Karl describes the philosophy best, “For so many years we never bought spice blends for our sausages...we made our own. We hand-blend our spices from all of my father’s recipes. We believe in small batch processing. For our retail store we make our sausages in 100-lb batches. That way they are fresh and taste like nothing else around. They are not long shelf-life products, and we want to guarantee that you are getting genuine family recipes that only taste best when they are made fresh.

“For our wholesale customers, like theme parks and some that we privately label for others, we make 1,000-lb batches because of the logistics and volume they need,” he said.

Karl explained that they do buy individual spices in bulk and also use premade spice blends for other companies’ sausage that they produce for private label, an agreement point they include in a contract with each company for whom they produce sausage.

The youngest generation member of the family is helping the company speak to the next generation of consumers through targeted marketing. Nakita explained, “Many of our customers are older and the younger generation is looking for quality meat products with no fillers, glutens and other additives. They suggest we clean up our label to let shoppers know all the ingredients. The truth is that our products have never had those things. Now it’s a matter of telling them on the label.

“Then, there are many Old World-style products that the younger shopper has never been introduced to, so we use our gift and sampler package program to include some things they have never tried or even heard about. It’s our way of promoting some specialty products to folks who may have never even heard of them,” she said.

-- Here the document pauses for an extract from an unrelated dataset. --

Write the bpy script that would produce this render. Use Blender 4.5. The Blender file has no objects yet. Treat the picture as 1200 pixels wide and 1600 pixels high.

Geier’s Sausage Kitchen has a full deli line, including homemade salads and sandwiches. They buy frozen European specialty breads and baked goods that they finish baking in their retail shop. The family business features 50 brands of beer, many from Europe, and other hard to find items like Anspach brandy candies and snack items. They are also beginning to market their own spices, seasonings and marinades at retail.

Over the horizon, they see an expanding demand for more fully prepared and ready-to-heat and ready-to-eat meal selections that would complement their curbside pickup service.